Il n’en reste pas moins que les choix de cette organisation d’inspiration occidentale peuvent être appréciés de diverses manières. Il est évident que pour les Occidentaux, ainsi que pour les non-Occidentaux proches de leurs valeurs, l’attribution de cette distinction est un témoignage de considération et de respect visant à encourager et à promouvoir l’initiative considérée. Cette dernière est cependant dérangeante pour tous ceux qui ambitionnent de développer un autre type de société peu portée sur la démocratie, l’Etat de droit, l’égalité et les droits de l’Homme. 

Jusqu’à aujourd’hui les réactions à cet événement sont unanimement positives tant dans la presse que sur Internet même si certaines se contentent d’un communiqué plus que succinct. On peut redouter que dans les jours à venir des communications soient moins élogieuses et dénoncent l’ingérence, l’instrumentalisation occidentale et la récompense de la soumission au modèle préconisé par les Occidentaux sans égard pour les autres modèles …

Il est à souhaiter que ce risque ait été bien évalué pour que cette fête ne se transforme pas en  un dénigrement collectif qui pourrait raviver les tensions en Tunisie et détruire une partie du splendide travail effectué par le quartet. Il pourrait aussi, en Egypte, Syrie, Libye etc. contribuer à nourrir  les forces du mal qui auraient intérêt à contrebattre l’émergence d’initiatives de la société civile s’inspirant de l’exemple tunisien.

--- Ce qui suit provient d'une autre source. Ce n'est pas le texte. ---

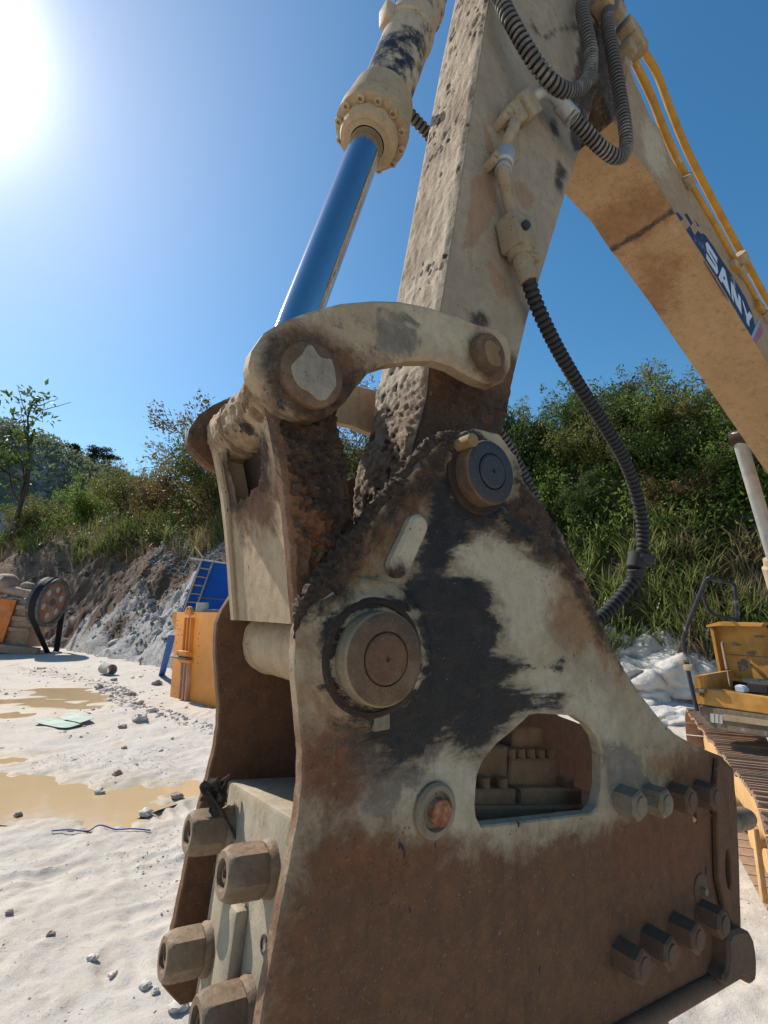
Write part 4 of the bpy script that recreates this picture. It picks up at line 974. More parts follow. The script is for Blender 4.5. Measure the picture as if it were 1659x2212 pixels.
rl = [WB(x, y, AU - .03 + .0 * i) for i, (x, y) in enumerate([(1506, 1536), (1498, 1502), (1491, 1471), (1484, 1435), (1478, 1396), (1477, 1374), (1491, 1336), (1515, 1275), (1525, 1254), (1533, 1249)])]
rl += [WB(x, y, AU + .35 + .45 * i) for i, (x, y) in enumerate([(1545, 1253), (1566, 1257)])] + [WB(x, y, AU + 1.0) for x, y in [(1584, 1261), (1588, 1275), (1591, 1310), (1594, 1345)]]
mk('handrail', *tube(resample(smooth_path(rl, 6), .03), .022, 12), M_rail, exc)
r2 = [WB(1516, 1280, AU - .03), WB(1521, 1294, AU + .1), WB(1530, 1317, AU + .3), WB(1541, 1327, AU + .45), WB(1556, 1331, AU + .7), WB(1592, 1338, AU + 1.0)]
mk('handrail', *tube(resample(smooth_path(r2, 6), .03), .020, 12), M_rail, exc)
mk('rail_clamp', *join(box(WB(1488, 1442, AU - .05), NV * .05, ZV * .035, DV * .03, .008), box(WB(1474, 1430, AU - .05), NV * .03, ZV * .03, DV * .03, .008)), M_fit, exc)

# crawler track, turned under the upper frame; one oval of shoes, each with three ribs
TAZ = R(24.0); TD = np.array([math.sin(TAZ), math.cos(TAZ), 0]); TR = np.array([math.cos(TAZ), -math.sin(TAZ), 0])
TH, TW = .92, .62
pN = AT(1622, 1702, 1.0); r_ = ray(1622, 1702); pN = r_ * ((TH - CAM_H) / r_[2]) + np.array([0, 0, CAM_H])     # near upper left corner
TR0 = TH / 2 - .03; TLEN = 3.4
cN = np.array([pN[0], pN[1], 0]) + TD * .10 + ZV * (TH / 2) + TR * TW / 2
per = []
for s in np.arange(0, TLEN, .02): 
    sag = .045 * math.sin(s / .62 * math.pi) ** 2
    per.append((cN + TD * (TLEN - s) + ZV * (TR0 - sag)))
for t in np.arange(0, math.pi, .02 / TR0): per.append(cN - TD * math.sin(t) * TR0 + ZV * math.cos(t) * TR0)
for s in np.arange(0, TLEN, .02): per.append(cN + TD * s - ZV * TR0)
for t in np.arange(0, math.pi, .02 / TR0): per.append(cN + TD * (TLEN + math.sin(t) * TR0) - ZV * math.cos(t) * TR0)
per = np.array(per); cl = resample(np.vstack([per, per[:1]]), .19)[:-1]
bm = bmesh.new()
def bmbox(cx, cy, cz, hx, hy, hz, taper=1.0):
    vs = [bm.verts.new((cx + sx * hx * (taper if sz > 0 else 1), cy + sy * hy, cz + sz * hz)) for sz in (-1, 1) for sx, sy in ((-1, -1), (1, -1), (1, 1), (-1, 1))]
    for f in ((3, 2, 1, 0), (4, 5, 6, 7), (0, 1, 5, 4), (1, 2, 6, 5), (2, 3, 7, 6), (3, 0, 4, 7)): bm.faces.new([vs[i] for i in f])
bmbox(0, 0, -.004, .088, TW / 2, .009)
for gx in (-.066, 0, .066): bmbox(gx, 0, .016, .011, TW / 2 - .008, .013, .6)
bmbox(0, -.07, -.04, .08, .02, .028); bmbox(0, .07, -.04, .08, .02, .028)
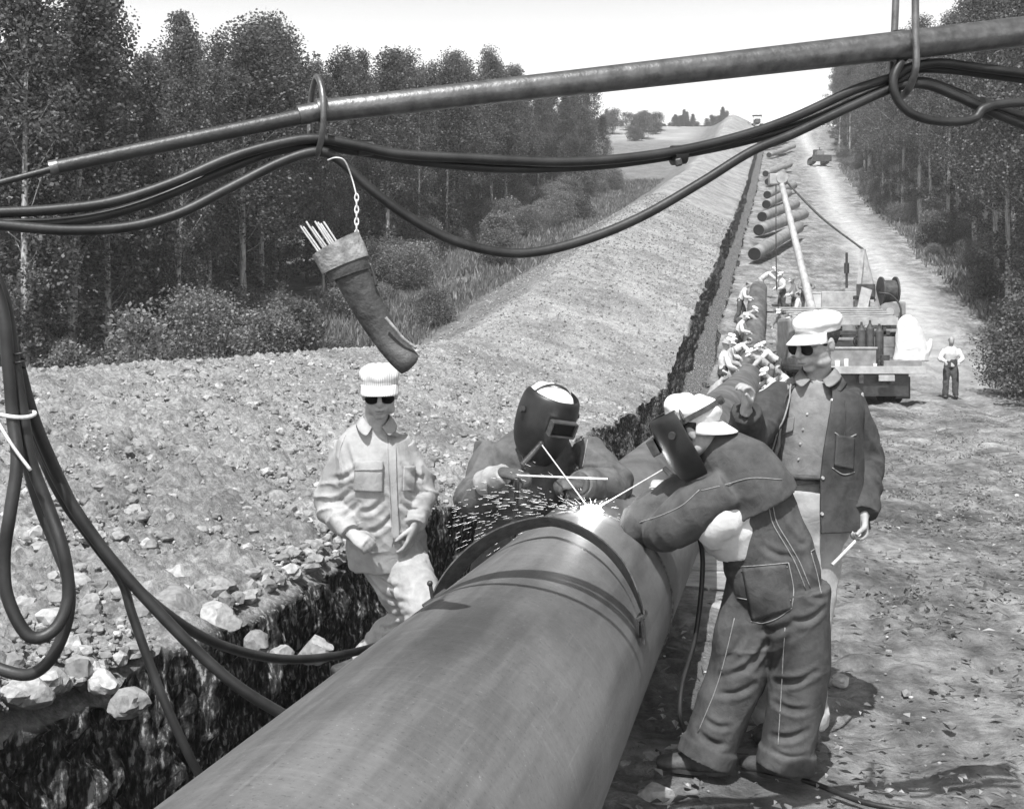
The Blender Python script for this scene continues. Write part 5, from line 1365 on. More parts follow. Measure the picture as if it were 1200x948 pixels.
mask(M4, J['head'] + J['R'] @ Vector((0, .03, -.0)), J['R'], .92); headband(M4, J['head'] + J['R'] @ Vector((0, -.01, .008)), J['R'], 1.06)
def bibpart(bm):
    sp = J['spine']; loft(bm, [sp[0], sp[1], sp[2], sp[3], sp[4]], [.185, .195, .185, .18, .13], [.15, .155, .135, .12, .10], J['side'], 5, 32)
    ell(bm, P(906, 682, D - .01), (.17, .14, .16))
ov = trousers(M4, J, MAT['denim'], (.135, .130, .116, .108, .104), 9, .012, True, bibpart, .0065, 'overalls', None, 8, [((846, 792), (888, 772), .020, .013), ((842, 812), (884, 800), .016, .012), ((850, 770), (870, 745), .014, .012), ((905, 742), (880, 775), .018, .014), ((925, 735), (905, 790), .016, .013), ((908, 800), (955, 788), .018, .013), ((906, 822), (948, 832), .014, .012), ((818, 858), (850, 872), .018, .012), ((826, 842), (856, 850), .014, .011), ((902, 862), (946, 856), .018, .012), ((906, 880), (944, 884), .012, .010), ((890, 738), (930, 728), .016, .014), ((930, 728), (966, 712), .016, .013), ((846, 668), (870, 660), .014, .011), ((915, 610), (945, 640), .012, .012), ((895, 640), (930, 650), .012, .012), ((940, 690), (968, 700), .012, .011)])
boots(M4, J, MAT['boot'])
bm = bmesh.new(); sp = J['spine']     # white shirt under the bib
loft(bm, [P(868, 648, D - .0), P(858, 622, D - .01), P(850, 596, D - .02)], [.11, .14, .13], [.09, .11, .10], J['side'], 5, 24)
loft(bm, [P(866, 594, D - .06), P(848, 604, D - .09), P(836, 618, D - .08), P(838, 634, D - .04)], [.085, .088, .08, .05], [.085, .085, .075, .05], J['side'], 5, 24)
me = fuse(bm, .008, 3); folds(me, .018, 61, 9, flow=(.3, 0, .2)); ws = link('white_shirt', me, MAT['tshirt'], M4, True)
bm = bmesh.new()                       # leather cape sleeves: yoke over the shoulders
loft(bm, [P(828, 524, D - .02), P(842, 536, D - .03), P(856, 549, D - .03), P(868, 566, D - .03), P(882, 590, D - .02)], [.09, .15, .185, .20, .205], [.07, .10, .125, .145, .155], J['side'], 6, 32)
sleeve(bm, J['sha'], J['ela'] + Vector((-.01, 0, -.005)), J['wra'] + Vector((0, 0, -.02)), [.10, .105, .092, .088, .080], J['side'])
sleeve(bm, J['shb'] + Vector((-.02, .0, .01)), J['elb'], J['wrb'], [.115, .110, .088, .085, .080], J['side'])
me = fuse(bm, .008, 5); folds(me, .012, 63, 8, [(J['ela'], .16, .9)], flow=(-.8, .1, -.5)); cp = link('leather_cape_sleeves', me, MAT['cape'], M4, True)
cuffc = J['wra']
bvO = [bvh_of(ov)]; bvP = [bvh_of(cp)]
for ln in ([(900, 588), (905, 612), (918, 635), (932, 660), (944, 690)], [(905, 588), (910, 612), (923, 634), (937, 659), (949, 688)]): seam(M4, bvO, ln, .0024, 'thread')
patch(M4, bvO, [(868, 664), (923, 659), (929, 715), (880, 731)], 'denim', 'seat_pocket', .004)
for ln in ([(867, 664), (895, 662), (924, 659)], [(924, 659), (930, 690), (928, 712)], [(928, 712), (912, 724), (895, 730), (880, 728)], [(864, 700), (890, 704), (927, 703)], [(869, 669), (895, 667), (923, 664)]): seam(M4, bvO, ln, .0022, 'thread')
patch(M4, bvO, [(951, 647), (964, 641), (973, 680), (961, 694)], 'denim', 'seat_pocket', .004)
for ln in ([(950, 646), (957, 642), (966, 640)], [(950, 647), (957, 672), (962, 695)], [(861, 724), (850, 770), (838, 810), (818, 858)], [(920, 735), (917, 790), (914, 840), (912, 872)], [(966, 640), (973, 662), (975, 682)]): seam(M4, bvO, ln, .002, 'thread')
for ln in ([(805, 556), (815, 572), (822, 590), (821, 612)], [(820, 574), (800, 592), (775, 604), (750, 612)], [(822, 575), (850, 568), (880, 560), (916, 562)]): seam(M4, bvP, ln, .002, 'thread')
W2 = empty('electrode_holder', P(782, 556, 5.05)); tag(W2, 'electrode holder with rod of the welder in overalls, reaching in from the right', 'electrode holder')
MB().cyl(P(779, 549, 5.08), tip + Vector((.014, .0, .015)), .0032, .0026, 10).build('welding_rod', MAT['rod'], W2)
MB().cyl(P(779, 549, 5.08), P(795, 565, 5.0), .012, .016, 14).build('grip', MAT['black'], W2, True)
o = tube_obj('welding_cable', [P(806, 600, 5.05), P(822, 640, 5.0), P(822, 690, 4.98), P(814, 750, 4.95), P(800, 800, 4.93), P(797, 835, 4.9), P(803, 858, 4.92), P(815, 880, 4.9)], .011, MAT['cable'], None, 10, 7); reorigin(o, P(814, 750, 4.95)); tag(o, 'lead hanging down beside the pipe left of the overalls', 'cable')
o = tube_obj('welding_cable', [PY(935, 912, .02), PY(960, 920, .015), PY(985, 930, .015), PY(1010, 939, .015), PY(1040, 946, .015), PY(1080, 952, .015), PY(1130, 962, .015)], .011, MAT['cable'], None, 10, 6); reorigin(o, PY(985, 930, .015)); tag(o, 'lead lying on the dirt at the bottom, running right from the boots', 'cable')

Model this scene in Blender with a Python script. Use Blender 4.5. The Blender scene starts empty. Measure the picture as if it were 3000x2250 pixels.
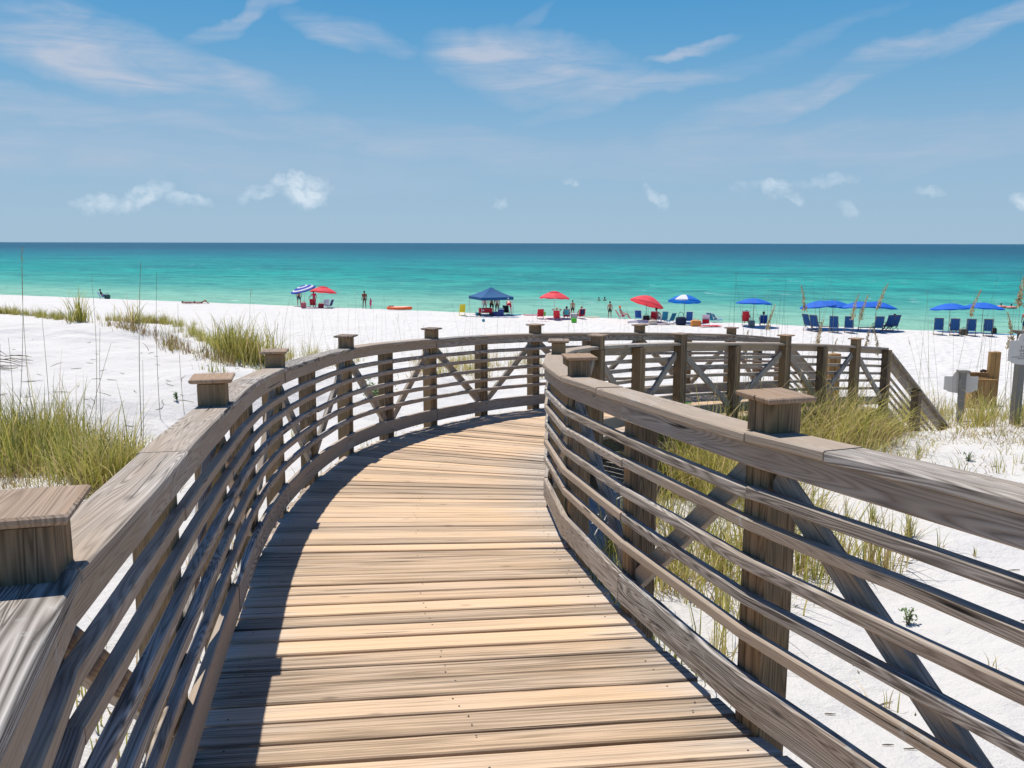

La démarche aurait alors été bien contre-productive. En attendant, ne boudons pas notre plaisir ! 

Les intrusions du monde occidental au Proche et Moyen-Orient ont-elles étaient parfois salutaires ?

La question s’adresserait plus utilement à un historien, ce que je ne suis pas. Néanmoins je ne parviens pas à identifier, tout au long des XX et XXIème siècles, une intrusion du monde occidental qui ait été porteuse de paix et de prospérité tant au Proche qu’au Moyen-Orient.